Как и пьеса Метерлинка, опера герметична ввиду двух основных особенностей. В либретто Балаша жены Синей Бороды не гибнут, а всего лишь становятся его пленницами; последняя же, отнюдь не жертва, делает попытку освободить других, принести свет в царство тьмы. Но победу одерживает Синяя Борода: бунтарка останется пленницей, как и все прочие. Балаш выделяет внутренний аспект сюжета — но скорее метафизический, чем психологический план.
В сущности, в сказке о Синей Бороде воплощен конфликт между мужчиной и женщиной, между рационально-творческим и интуитивным началом, а также, как во многих произведениях Рембо и Клоделя, аллегория одиночества и непонимания. Но самый очевидный смысл этой истории заключается в том, что женщина, упорствующая в желании все знать о любимом мужчине, разрушает любовь вопреки своему стремлению ее углубить. Это возвращение к теме «Лоэнгрина», столь ценимого писателями-символистами! «Синяя Борода» завершает традицию, в последний раз представляя на оперной сцене притчу о запретном плоде райского сада.
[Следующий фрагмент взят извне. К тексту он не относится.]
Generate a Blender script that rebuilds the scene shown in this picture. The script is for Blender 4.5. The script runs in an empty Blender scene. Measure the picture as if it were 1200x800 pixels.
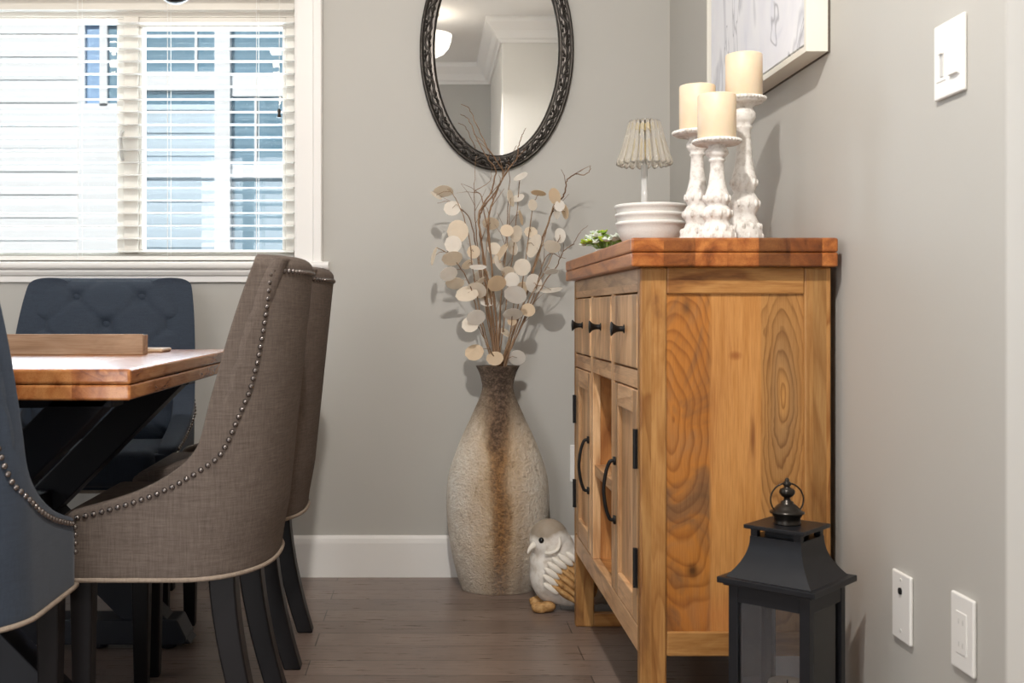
import bpy, bmesh, math, random
from mathutils import Vector, Matrix
random.seed(7)
PI = math.pi
SC = bpy.context.scene
COL = SC.collection

# ------------------------------------------------------------------ camera, world, lights, exposure
FPX, VX, VY, CH = 1300.0, 501.0, 366.0, 0.92      # focal length in pixels, vanishing point, camera height
cam = bpy.data.cameras.new('camera'); camo = bpy.data.objects.new('camera', cam); COL.objects.link(camo)
camo.location = (0, 0, CH); camo.rotation_euler = (PI/2, 0, 0)
cam.sensor_width = 36; cam.lens = 36*FPX/1200
cam.shift_x = (600-VX)/1200; cam.shift_y = -(400-VY)/1200
cam.clip_start = 0.05
cam.dof.use_dof = True; cam.dof.focus_distance = 3.0; cam.dof.aperture_fstop = 7.1
SC.camera = camo

SC.view_settings.view_transform = 'Standard'; SC.view_settings.look = 'None'
SC.view_settings.gamma = 1.0; SC.view_settings.use_curve_mapping = False
SC.view_settings.exposure = 0.17

W = bpy.data.worlds.new('world'); SC.world = W; W.use_nodes = True
wn = W.node_tree.nodes; wl = W.node_tree.links
sky = wn.new('ShaderNodeTexSky'); sky.sky_type = 'HOSEK_WILKIE'; sky.turbidity = 4.0
sky.sun_direction = Vector((0.25, -0.75, 0.8)).normalized()
wn['Background'].inputs['Strength'].default_value = 1.0
wl.new(sky.outputs[0], wn['Background'].inputs['Color'])

def light(name, kind, loc, energy, color=(1, 1, 1), rot=(0, 0, 0), size=None, size_y=None, radius=None):
    l = bpy.data.lights.new(name, kind); l.energy = energy; l.color = color
    if kind == 'AREA':
        l.shape = 'RECTANGLE'; l.size = size; l.size_y = size_y or size
    if kind == 'POINT': l.shadow_soft_size = radius or 0.05
    o = bpy.data.objects.new(name, l); COL.objects.link(o); o.location = loc; o.rotation_euler = rot
    return o
sun = light('sun', 'SUN', (0, -5, 9), 3.4, (1.0, 0.97, 0.92), (math.radians(52), 0, math.radians(-16)))
sun.data.angle = math.radians(0.6)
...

Драматическое напряжение, атмосфера жестокости — об этом говорит имя героини: Балаш назвал ее Юдифь (у Метерлинка она звалась Арианой). В Синей Бороде угадывается Олоферн, а в его любопытной подруге — героический противник. Если мужчина опасен для женщины, то и в женщине таится угроза для мужчины. Эта идея постепенно набирает силу, и в еще большей степени, чем «Саломея», опера Бартока проникнута мотивом крови — к ее пролитию готовы обе стороны, видящие друг в друге потенциальный объект жертвоприношения.